=== PROBLEM DETAILS ===
List every line in this data where the string "picks" occurs.

>> start RECORDS SHOWN

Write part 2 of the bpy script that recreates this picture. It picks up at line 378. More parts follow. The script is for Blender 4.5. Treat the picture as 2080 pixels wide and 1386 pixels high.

>> end RECORDS SHOWN
>> start RECORDS SHOWN

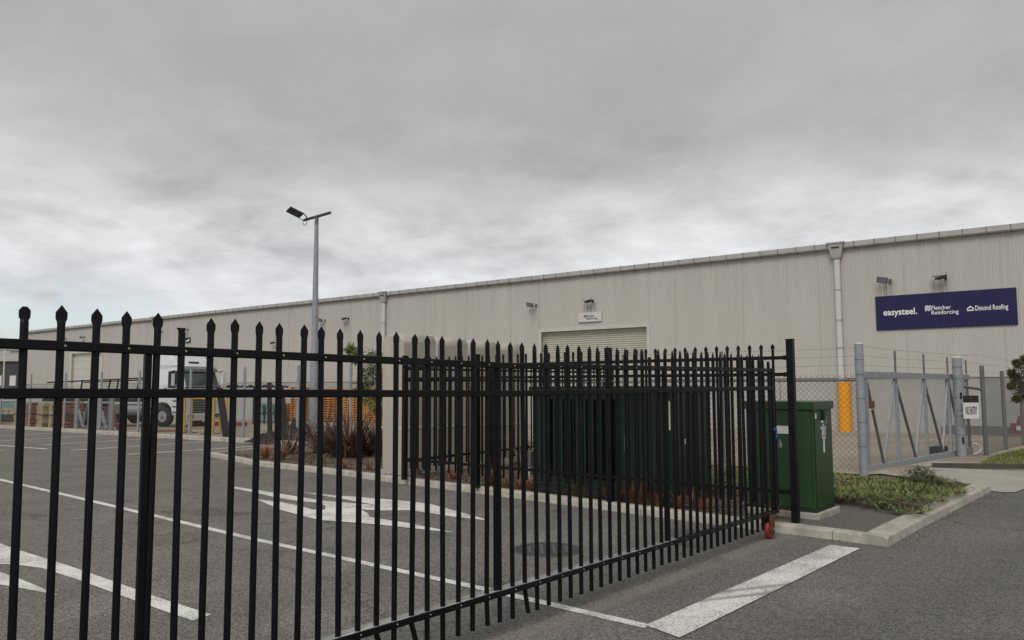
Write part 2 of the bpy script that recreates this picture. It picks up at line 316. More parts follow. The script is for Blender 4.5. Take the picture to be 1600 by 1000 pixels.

>> end RECORDS SHOWN
>> start RECORDS SHOWN

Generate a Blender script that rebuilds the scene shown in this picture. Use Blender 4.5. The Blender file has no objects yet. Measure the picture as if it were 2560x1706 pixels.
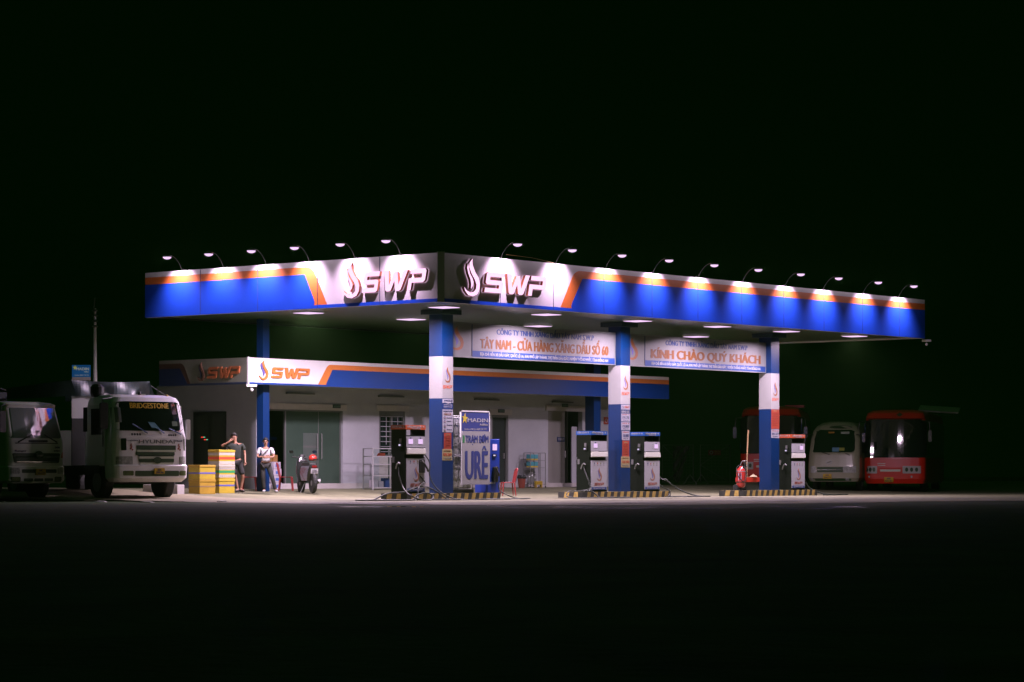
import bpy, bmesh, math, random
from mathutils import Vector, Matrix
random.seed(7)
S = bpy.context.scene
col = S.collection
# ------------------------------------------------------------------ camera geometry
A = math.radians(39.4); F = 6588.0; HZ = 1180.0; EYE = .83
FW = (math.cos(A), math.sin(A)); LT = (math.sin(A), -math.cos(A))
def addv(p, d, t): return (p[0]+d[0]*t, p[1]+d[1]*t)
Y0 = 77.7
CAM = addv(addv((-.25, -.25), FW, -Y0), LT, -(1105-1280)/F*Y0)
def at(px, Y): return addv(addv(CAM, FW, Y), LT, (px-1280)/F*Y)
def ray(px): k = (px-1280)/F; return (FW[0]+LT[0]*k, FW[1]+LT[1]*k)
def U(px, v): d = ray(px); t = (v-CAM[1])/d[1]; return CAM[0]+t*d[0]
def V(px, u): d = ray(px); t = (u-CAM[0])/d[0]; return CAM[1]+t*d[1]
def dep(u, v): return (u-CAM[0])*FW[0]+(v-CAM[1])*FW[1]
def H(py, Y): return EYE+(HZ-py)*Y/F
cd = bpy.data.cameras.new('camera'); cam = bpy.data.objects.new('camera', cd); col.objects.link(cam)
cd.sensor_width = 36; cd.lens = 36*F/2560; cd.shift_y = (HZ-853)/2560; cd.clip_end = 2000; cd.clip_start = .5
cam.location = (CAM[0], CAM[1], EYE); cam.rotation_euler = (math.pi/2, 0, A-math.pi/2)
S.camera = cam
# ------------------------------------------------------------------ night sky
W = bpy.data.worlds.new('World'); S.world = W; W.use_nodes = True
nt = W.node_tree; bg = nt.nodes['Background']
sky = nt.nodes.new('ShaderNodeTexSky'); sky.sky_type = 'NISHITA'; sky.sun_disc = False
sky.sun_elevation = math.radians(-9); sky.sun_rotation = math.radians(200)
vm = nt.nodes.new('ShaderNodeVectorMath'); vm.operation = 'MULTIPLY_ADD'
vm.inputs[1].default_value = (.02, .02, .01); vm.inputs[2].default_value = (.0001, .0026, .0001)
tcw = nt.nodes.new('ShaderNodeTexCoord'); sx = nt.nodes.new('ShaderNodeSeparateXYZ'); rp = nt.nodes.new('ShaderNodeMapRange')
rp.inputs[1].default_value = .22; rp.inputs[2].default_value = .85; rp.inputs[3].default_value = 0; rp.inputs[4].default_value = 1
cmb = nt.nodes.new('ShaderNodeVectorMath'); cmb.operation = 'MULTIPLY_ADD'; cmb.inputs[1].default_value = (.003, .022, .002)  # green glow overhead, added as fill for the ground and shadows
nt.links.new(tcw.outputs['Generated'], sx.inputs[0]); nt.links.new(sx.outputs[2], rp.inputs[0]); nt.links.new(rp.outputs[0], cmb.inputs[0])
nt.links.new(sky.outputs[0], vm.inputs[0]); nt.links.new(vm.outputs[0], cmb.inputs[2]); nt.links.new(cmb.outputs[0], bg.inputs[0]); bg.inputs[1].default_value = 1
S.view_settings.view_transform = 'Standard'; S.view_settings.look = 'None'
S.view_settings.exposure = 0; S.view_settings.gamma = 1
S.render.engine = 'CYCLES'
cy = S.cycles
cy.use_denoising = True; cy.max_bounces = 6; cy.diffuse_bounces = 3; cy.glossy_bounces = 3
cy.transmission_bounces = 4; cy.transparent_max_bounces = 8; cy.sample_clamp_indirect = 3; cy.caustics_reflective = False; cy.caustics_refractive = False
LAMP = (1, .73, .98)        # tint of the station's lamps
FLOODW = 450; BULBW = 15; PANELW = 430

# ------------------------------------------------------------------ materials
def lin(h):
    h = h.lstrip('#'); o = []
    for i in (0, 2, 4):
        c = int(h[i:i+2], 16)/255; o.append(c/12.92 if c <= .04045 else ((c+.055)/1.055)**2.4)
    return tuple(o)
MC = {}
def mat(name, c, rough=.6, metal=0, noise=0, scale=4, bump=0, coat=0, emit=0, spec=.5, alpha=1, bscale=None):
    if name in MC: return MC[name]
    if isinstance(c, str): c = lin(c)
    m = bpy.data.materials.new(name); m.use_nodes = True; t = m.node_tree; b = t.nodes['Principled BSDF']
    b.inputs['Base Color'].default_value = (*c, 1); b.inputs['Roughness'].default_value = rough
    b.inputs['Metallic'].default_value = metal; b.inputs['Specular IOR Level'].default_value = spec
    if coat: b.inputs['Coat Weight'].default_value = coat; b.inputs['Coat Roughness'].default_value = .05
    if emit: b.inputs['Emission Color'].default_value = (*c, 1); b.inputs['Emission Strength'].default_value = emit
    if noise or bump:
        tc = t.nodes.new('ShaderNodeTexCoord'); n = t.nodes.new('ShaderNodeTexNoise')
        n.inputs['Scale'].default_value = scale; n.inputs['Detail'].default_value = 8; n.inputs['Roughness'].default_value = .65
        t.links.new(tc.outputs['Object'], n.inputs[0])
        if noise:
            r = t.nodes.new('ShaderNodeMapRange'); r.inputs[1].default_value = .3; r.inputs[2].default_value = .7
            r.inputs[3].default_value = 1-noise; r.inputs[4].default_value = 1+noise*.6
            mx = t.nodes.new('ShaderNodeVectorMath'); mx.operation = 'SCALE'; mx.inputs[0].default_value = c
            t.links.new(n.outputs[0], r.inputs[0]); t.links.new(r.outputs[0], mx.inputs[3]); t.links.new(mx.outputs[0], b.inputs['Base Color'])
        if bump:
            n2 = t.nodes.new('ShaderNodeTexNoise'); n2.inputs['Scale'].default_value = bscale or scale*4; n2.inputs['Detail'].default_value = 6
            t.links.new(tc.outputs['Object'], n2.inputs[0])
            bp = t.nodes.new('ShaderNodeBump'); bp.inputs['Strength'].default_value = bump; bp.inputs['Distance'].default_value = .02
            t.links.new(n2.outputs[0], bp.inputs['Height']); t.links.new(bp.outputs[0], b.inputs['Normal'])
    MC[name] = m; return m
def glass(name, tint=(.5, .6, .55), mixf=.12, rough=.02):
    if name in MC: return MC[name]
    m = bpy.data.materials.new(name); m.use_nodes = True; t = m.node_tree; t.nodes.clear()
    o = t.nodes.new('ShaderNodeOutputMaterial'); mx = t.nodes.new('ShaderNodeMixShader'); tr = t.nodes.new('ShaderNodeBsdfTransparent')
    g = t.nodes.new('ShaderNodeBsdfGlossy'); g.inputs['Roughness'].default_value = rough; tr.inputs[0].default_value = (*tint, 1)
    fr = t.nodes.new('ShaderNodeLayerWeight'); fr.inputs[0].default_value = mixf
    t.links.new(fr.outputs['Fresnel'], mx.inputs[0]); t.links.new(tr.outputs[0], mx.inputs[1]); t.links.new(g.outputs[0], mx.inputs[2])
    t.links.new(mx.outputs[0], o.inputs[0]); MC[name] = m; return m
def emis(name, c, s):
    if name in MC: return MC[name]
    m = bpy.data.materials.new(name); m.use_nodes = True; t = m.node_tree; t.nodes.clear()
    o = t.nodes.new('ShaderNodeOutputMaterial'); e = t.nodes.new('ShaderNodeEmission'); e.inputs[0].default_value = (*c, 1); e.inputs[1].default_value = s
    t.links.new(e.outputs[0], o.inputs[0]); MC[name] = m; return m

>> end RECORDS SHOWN

=== FINAL ANSWER ===
Write part 2 of the bpy script that recreates this picture. It picks up at line 378. More parts follow. The script is for Blender 4.5. Treat the picture as 2080 pixels wide and 1386 pixels high.
Write part 2 of the bpy script that recreates this picture. It picks up at line 316. More parts follow. The script is for Blender 4.5. Take the picture to be 1600 by 1000 pixels.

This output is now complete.